Of course this literal interpretation is most likely one even the Framers themselves would balk at. The better interpretation is a reliance upon the phrase of “state action” rather than focusing solely on whether or not a law was passed. State action encompasses much more than just laws passed by the legislature.
However, a literal interpretation of the First Amendment is very impractical.
Finally the First Amendment is incorporated upon the states via the Due Process clause of the Fourteenth Amendment.
*School Dist. of Abington Tp., Pa. v. Schempp First, this Court has decisively settled that the First Amendment’s mandate that ‘Congress shall make no law respecting an establishment of religion, or prohibiting the free exercise thereof’ has been made wholly applicable to the States by the Fourteenth Amendment. Twenty-three years ago in **1568 Cantwell v. Connecticut, 310 U.S. 296, 303, 60 S.Ct. 900, 903, 84 L.Ed. 1213 (1940), this Court, through Mr. Justice Roberts, said: ‘The fundamental concept of liberty embodied in that (Fourteenth) Amendment embraces the liberties guaranteed by the First Amendment. The First Amendment declares that Congress shall make no law respecting an establishment of religion or prohibiting the free exercise thereof. The Fourteenth Amendment *216 has rendered the legislatures of the states as incompetent as Congress to eanct such laws. * * *’ [FN8] *
**this Court has decisively settled that the First Amendment’s mandate that ‘Congress shall make no law respecting an establishment of religion, or prohibiting the free exercise thereof’ has been made wholly applicable to the States by the Fourteenth Amendment. **
*'The fundamental concept of liberty embodied in that (Fourteenth) Amendment embraces the liberties guaranteed by the First Amendment. The First Amendment declares that Congress shall make no law respecting an establishment of religion or prohibiting the free exercise thereof. The Fourteenth Amendment 216 has rendered the legislatures of the states as incompetent as Congress to eanct such laws.
Now relying on the legal rules articulated by the U.S. Supreme Court, and depending on which Justice you favor, one should deduce this to be a violation of the Establishment Clause. The Lemon test can be used but there has been over the years additional rules articulated by the Court and relied upon by the Court other than the Lemon factors regarding Establishment Clause issues.

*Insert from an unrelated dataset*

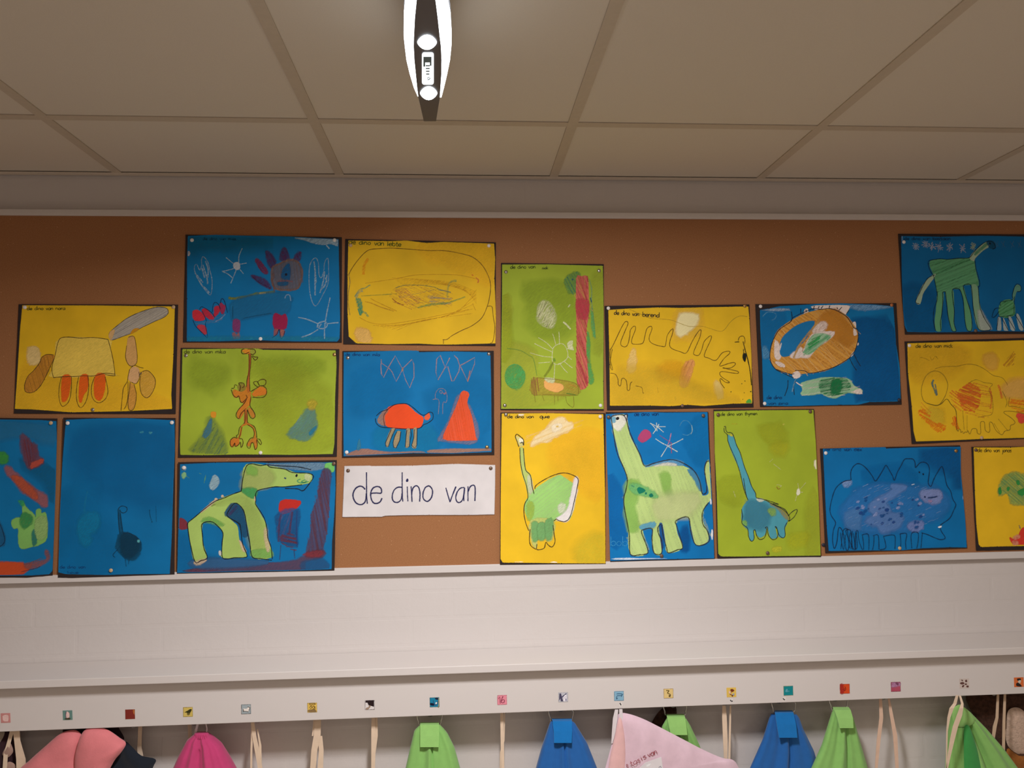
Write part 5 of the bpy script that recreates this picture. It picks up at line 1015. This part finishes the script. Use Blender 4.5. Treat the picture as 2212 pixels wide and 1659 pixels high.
# ------------------------------------------------------------------ hooks behind the board (parts of the rack)
HX = [12, 158, 281, 414, 552, 684, 810, 928, 1090, 1213, 1337, 1459, 1572, 1690, 1812, 1918, 2071, 2160]
YH = -.088
hook0 = None
for px in HX:
    q = W(px, 1535, YH)
    if hook0 is None:
        mb = MB(); zt = BB+.055
        mb.box(-.009, .009, BF+.0165, BF+.021, BB+.02, zt+.02)
        pts = [(0, BF+.021, zt), (0, BF+.030, zt-.004), (0, BF+.036, zt-.02), (0, BF+.038, BB+.012), (0, BF+.043, BB-.007), (0, BF+.052, BB-.013), (0, BF+.062, BB-.006), (0, BF+.066, BB+.01)]
        mb.tube(pts, [.004, .0045, .005, .006, .008, .009, .009, .007], n=10)
        mb.v = [(a+q.x, b_, c_) for a, b_, c_ in mb.v]
        hook0 = mb.build('hook', M_HOOK, rack, smooth=True); x0 = q.x
    else:
        o = hook0.copy(); COL.objects.link(o); o.parent = rack; o.location = (q.x-x0, 0, 0)

# ------------------------------------------------------------------ things on the hooks
def loft(left, right, y0, th, n=96, folds=(), notch=None, ext=None, rows=26):
    """soft body between two edge lines (photo pixels at depth y0); th(t) = half thickness"""
    yb = ext or 1720; top = max(left[0][1], right[0][1]); mb = MB()
    def ip(L, y): return float(np.interp(y, [p[1] for p in L], [p[0] for p in L]))
    def px_(L, y):
        if y <= L[-1][1]: return ip(L, y)
        a, b_ = L[-2], L[-1]; return b_[0]+(b_[0]-a[0])/(b_[1]-a[1])*min(y-b_[1], 10)
    ys_ = [top+(yb-top)*(i/rows)**1.4 for i in range(rows+1)]; vs = []
    for i, yy in enumerate(ys_):
        a, b_ = W(px_(left, yy), yy, y0), W(px_(right, yy), yy, y0); t = i/rows; T = th(t)
        for s_ in range(n):
            u = s_/n*math.tau; cx = math.cos(u); sy = math.sin(u)
            x = (a.x+b_.x)/2+(b_.x-a.x)/2*cx; g = (cx+1)/2
            f = sum(am*math.sin(fr*g*math.pi+ph)*min(1, t*2.5) for fr, am, ph in folds)
            d = T*(abs(sy)**.7)*(1 if sy > 0 else -1)
            y = y0-d-(f if sy > 0 else -f*.3)*abs(sy)
            if notch and sy > 0 and t > notch[1]:
                y += notch[3]*math.exp(-((g-notch[0])/notch[2])**2)
            vs.append((x, y, a.z+(b_.z-a.z)*g))
    fs = [(i*n+k, i*n+(k+1) % n, (i+1)*n+(k+1) % n, (i+1)*n+k) for i in range(rows) for k in range(n)]
    fs += [tuple(range(n)), tuple(rows*n+k for k in range(n))[::-1]]
    mb.add(vs, fs); return mb
def puff(pts, y0, th, folds=(), rings=9, dens=4, jit=0):
    """cushion-like cloth body from an outline in photo pixels"""
    pts = smooth_line(P(pts) if isinstance(pts, str) else pts, True, dens); N = len(pts)
    cx = sum(a for a, b_ in pts)/N; cy = sum(b_ for a, b_ in pts)/N; mb = MB(); vs = []
    for sgn in (-1, 1):
        for r in range(rings):
            s_ = 1-r/(rings-.35)*.985
            for a, b_ in pts:
                q = W(cx+(a-cx)*s_, cy+(b_-cy)*s_, y0); h = th*math.sqrt(max(0, 1-s_**2.4))
                f = sum(am*math.sin(fx*q.x+fz*q.z+ph) for fx, fz, am, ph in folds)*min(1, h/th*1.3)
                vs.append((q.x, y0+sgn*(h+f*(1 if sgn < 0 else .3)), q.z))
    fs = []
    for g in range(2):
        o_ = g*rings*N
        for r in range(rings-1):
            for k in range(N): fs.append((o_+r*N+k, o_+r*N+(k+1) % N, o_+(r+1)*N+(k+1) % N, o_+(r+1)*N+k))
        fs.append(tuple(o_+(rings-1)*N+k for k in range(N)))
    mb.add(vs, fs); return mb
def strip(L, y0, t=.0012, cap=0):
    """flat tape: list of (px, py, width px[, dy])"""
    mb = MB(); vs = []
    for q in L:
        dy = q[3] if len(q) > 3 else 0
        a, b_ = W(q[0]-q[2]/2, q[1], y0+dy), W(q[0]+q[2]/2, q[1], y0+dy)
        vs += [tuple(a), tuple(b_), (b_.x, b_.y+t, b_.z), (a.x, a.y+t, a.z)]
    n_ = len(L); fs = [(4*i+k, 4*i+(k+1) % 4, 4*i+4+(k+1) % 4, 4*i+4+k) for i in range(n_-1) for k in range(4)]+[(0, 1, 2, 3), tuple(4*n_-4+k for k in range(4))[::-1]]
    mb.add(vs, fs); return mb
F_GREEN = fabric('apple_green_felt', (138, 190, 104)); F_GREEN2 = fabric('apple_green_webbing', (148, 198, 112))
F_DGREEN = fabric('darker_green_felt', (62, 150, 74)); F_BLUE = fabric('royal_blue_felt', (36, 98, 168)); F_BLUE2 = fabric('royal_blue_webbing', (20, 112, 182))
F_MAG = fabric('magenta_cloth', (196, 66, 116)); F_PINK = fabric('salmon_pink_fleece', (222, 128, 132), bs=400); F_LP = fabric('pale_pink_cloth', (222, 192, 204))
F_NAVY = fabric('navy_cloth', (30, 36, 46)); F_CREAM = fabric('cream_cotton_tape', (226, 202, 176)); F_WHITE = fabric('white_cotton_tape', (222, 214, 216))
F_BRN = mat('dark_brown_plush', (84, 54, 40), rough=.95, noise=.5, nscale=90, bump=1, bscale=220); F_FUR = mat('cream_plush', (206, 178, 158), rough=.95, noise=.2, nscale=120, bump=1, bscale=260)
F_OCH = mat('ochre_plush', (156, 96, 40), rough=.95, noise=.3, nscale=60, bump=1, bscale=200); F_BLK = fabric('dark_cloth', (40, 26, 30))

def org(px, py, y=YH):
    q = W(px, py, y); return (q.x, q.y, q.z)
def ring(pts, par, y=YH): MB().tube([W(a, b_, y+.0) for a, b_ in smooth_line(P(pts), True, 3)], .0018, n=8, closed=True).build('wire_ring', M_METAL, par, smooth=True)
def felt_bag(label, left, right, tabL, ringp, mb_, mt, ox, folds, notch, th0=.009, th1=.034, y0=-.088):
    e = empty('hanging_bag', org(ox, 1560), label, 'bag', 'felt bags hanging from wire rings')
    loft(left, right, y0, lambda t: th0+(th1-th0)*t**.8, folds=folds, notch=notch).build('bag_body', mb_, e, smooth=True)
    strip([(q[0], q[1], q[2], q[3]*1.55 if q[3] < -.008 else q[3]) for q in tabL], y0, .0035).build('fold_over_tab', mt, e, bevel=.0008)
    ring(ringp, e, y0); return e
fo = ((5, .004, .5), (9, .0025, 1.1))
felt_bag('green felt bag under the bright blue picture, hung by a wide tab', [(908, 1565), (895, 1578), (886, 1615), (876, 1659)], [(950, 1565), (966, 1583), (982, 1615), (994, 1659)],
         [(928, 1561, 40, -.004), (928, 1566, 41, -.012), (928, 1590, 41, -.017), (927.5, 1614, 40, -.021)], "904,1542 905,1560 911,1566 946,1566 952,1558 952,1540", F_GREEN, F_GREEN2, 928, fo, (.5, .28, .02, .018))
felt_bag('royal blue felt bag under the letter K picture', [(1190, 1558), (1187, 1564), (1170, 1615), (1158, 1659)], [(1236, 1558), (1242, 1562), (1268, 1604), (1290, 1659)],
         [(1213.5, 1553, 43, -.004), (1214.5, 1558, 42, -.012), (1216, 1580, 40, -.018), (1216, 1605, 38, -.023)], "1188,1532 1189,1550 1194,1558 1230,1558 1236,1550 1235,1532", F_BLUE, F_BLUE2, 1213, fo, (.47, .3, .02, .018))
felt_bag('green felt bag half hidden behind the pale pink cloth bag', [(1442, 1549), (1430, 1570), (1418, 1659)], [(1482, 1552), (1490, 1565), (1510, 1607), (1530, 1659)],
         [(1459.5, 1543, 37, -.004), (1460.5, 1549, 39, -.012), (1464, 1570, 38, -.016), (1467, 1588, 36, -.019)], "1436,1522 1436,1536 1441,1545 1477,1545 1481,1536 1479,1522", F_GREEN, F_GREEN2, 1459, fo, (.5, .3, .02, .008), th1=.012, y0=-.080)
felt_bag('royal blue felt bag under the teal pale-mark picture', [(1666, 1543), (1662, 1552), (1648, 1598), (1621, 1659)], [(1718, 1540), (1726, 1550), (1735, 1575), (1758, 1622), (1768, 1659)],
         [(1693, 1535, 38, -.004), (1694.5, 1540, 40, -.012), (1699, 1565, 42, -.018), (1703, 1594, 40, -.023)], "1670,1514 1670,1530 1676,1541 1712,1538 1717,1530 1714,1514", F_BLUE, F_BLUE2, 1693, fo, (.55, .3, .02, .016), th1=.018, y0=-.076)
felt_bag('green felt bag under the orange-red picture, leaning right of the blue one', [(1800, 1532), (1796, 1545), (1776, 1610), (1754, 1659)], [(1832, 1530), (1843, 1550), (1857, 1600), (1874, 1659)],
         [(1817, 1528, 34, -.004), (1820, 1534, 36, -.012), (1826, 1552, 34, -.017), (1829, 1573, 30, -.021)], "1793,1508 1795,1524 1801,1537 1826,1530 1830,1520 1828,1508", F_GREEN, F_GREEN2, 1815, fo, (.62, .3, .02, .014), th1=.018, y0=-.099)

# magenta bag gathered on a white cord
e = empty('hanging_bag', org(437, 1590), 'magenta gathered bag under the dark bird picture', 'bag')
loft([(425, 1584), (417, 1588), (405, 1598), (388, 1630), (375, 1659)], [(447, 1583), (460, 1592), (478, 1608), (496, 1638), (507, 1659)], YH, lambda t: .012+.04*t**.8, folds=((7, .004, .3), (13, .002, 1), (3, .004, .4)), notch=(.46, .34, .02, .009)).build('bag_body', F_MAG, e, smooth=True)
loft([(421, 1583), (422, 1590)], [(449, 1582), (452, 1589)], YH-.004, lambda t: .010+.004*t, folds=((16, .003, 0),), ext=1592, rows=5).build('gathered_collar', F_MAG, e, smooth=True)
strip([(428, 1560, 5), (424, 1575, 5), (421, 1592, 4)], YH, .001).build('cord', F_WHITE, e); strip([(444, 1562, 2.5), (447, 1574, 2.5), (446, 1586, 2.5)], YH, .001).build('cord', F_WHITE, e)

# cotton bags: long cream tapes, bodies below
def tape_bag(label, tapes, ox, y0=YH, m=F_CREAM, body=True):
    e = empty('cotton_bag', org(ox, 1560), label, 'cotton bag', 'cotton bags on long tape handles')
    for L in tapes:
        strip(L, y0, .0012).build('tape_handle', m, e, smooth=False)
    if body:
        a = min(L[-1][0] for L in tapes)-13; b_ = max(L[-1][0] for L in tapes)+13
        loft([(a+8, 1725), (a, 1760)], [(b_-8, 1725), (b_, 1760)], y0, lambda t: .004+.006*t, folds=((6, .002, 0),), ext=1860, rows=8).build('bag_body', m, e, smooth=True)
    return e
tape_bag('cotton bag on broad cream tapes, beside the dark spotted coat', [[(34, 1568, 15), (37, 1600, 13), (45, 1640, 20), (46, 1740, 20)], [(28, 1570, 9, .004), (20, 1600, 8, .004), (12, 1630, 9, .004), (5, 1740, 9, .004)]], 40, y0=YH-.01)
tape_bag('cotton bag on a narrow tape behind the salmon pink jacket', [[(303, 1563, 9), (302, 1590, 8), (301, 1615, 9), (303, 1632, 12), (304, 1740, 12)]], 303, y0=-.045)
tape_bag('cotton bag on a tape tucked behind the magenta bag', [[(409, 1558, 8), (410, 1580, 8), (412, 1620, 9), (412, 1740, 10)]], 410, y0=-.05)
tape_bag('cotton bag on crossed cream tapes under the sheep picture', [[(545, 1556, 7), (549, 1590, 9), (555, 1620, 10), (562, 1659, 10), (566, 1740, 10)], [(545, 1570, 4, .003), (543, 1620, 4, .003), (542, 1740, 5, .003)], [(556, 1575, 2, .002), (562, 1610, 5, .002), (564, 1740, 6, .002)]], 552)
tape_bag('cotton bag on two broad cream tapes under the yellow building-like picture', [[(687, 1550, 13), (685, 1590, 15), (679, 1620, 13), (676, 1659, 12), (674, 1740, 12)], [(679, 1552, 4, .003), (677, 1575, 3, .003), (675, 1590, 3, .003)], [(691, 1590, 10, .002), (694, 1620, 10, .002), (692, 1659, 12, .002), (692, 1740, 12, .002)]], 684)
tape_bag('cotton bag on twisted tapes under the black and white picture', [[(806, 1545, 7), (807, 1590, 10), (806, 1659, 8), (806, 1740, 8)], [(812, 1545, 7, .003), (813, 1590, 6, .003), (807, 1640, 5, .003), (804, 1740, 6, .003)]], 810)
tape_bag('cotton bag on a thin tape under the cut-corner picture', [[(1084, 1540, 7), (1085, 1600, 7), (1086, 1659, 7), (1086, 1740, 8)], [(1090, 1540, 2, .003), (1089, 1600, 2, .003), (1081, 1625, 2, .003), (1080, 1740, 3, .003)]], 1086)
tape_bag('cotton bag on a pale tape right of the pink cloth bag', [[(1564, 1524, 7), (1565, 1550, 10), (1567, 1600, 10), (1568, 1659, 6), (1568, 1740, 8)], [(1578, 1524, 3, .003), (1577, 1570, 4, .003), (1575, 1659, 5, .003), (1574, 1740, 5, .003)]], 1571)
tape_bag('cotton bag on two spread peach tapes under the pinkish purple picture', [[(1902, 1508, 6), (1904, 1550, 8), (1898, 1600, 8), (1893, 1659, 6), (1890, 1740, 8)], [(1920, 1508, 4), (1925, 1540, 7), (1934, 1590, 9), (1938, 1659, 7), (1940, 1740, 8)]], 1918, m=fabric('peach_cotton_tape', (222, 188, 164)))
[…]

The U.S. Supreme Court will look for a “purpose” or intention on behalf of the state actor. Next they will ask if the purpose or intention is a religious one. In this instance it is most certainly a religious one. The Honorable Chief Justice of Alabama has said: real question is whether or not I will deny the God that created us to preserve our rights as a state and nation to acknowledge God . His purpose or intention is a religious one in that he is using the displaying of the Ten Commandments to acknowledge the existence of God, that God created us, and the nation and state’s reliance upon this God. If this does not signify a religious motive or purpose, then I am clueless as to what will.
Normally this would be sufficient for the five Justices to vote in favor of finding a violation of the Establishment clause but strengthen their argument they may go one step further and assess whether or not the intention is sectarian, i.e. of or belonging to or favoring one religion over and to the exclusion of others.
In this instance the five Justices should not have a very difficult time finding the intention or purpose to be sectarian. Moore is displaying a document revered by two religions, Judaism and Christianity. He is referencing the Almighty God worshipped by Jews and Christians. He is doing so at the exclusion of all other religions and even declaring the Jewish and Christian Almighty God to be the God of all gods, our Creator, and foundation of all law.
Hence, this is a violation of the Establishment clause according to Establishment Clause jurisprudence articulated by the U.S. Supreme Court over the years.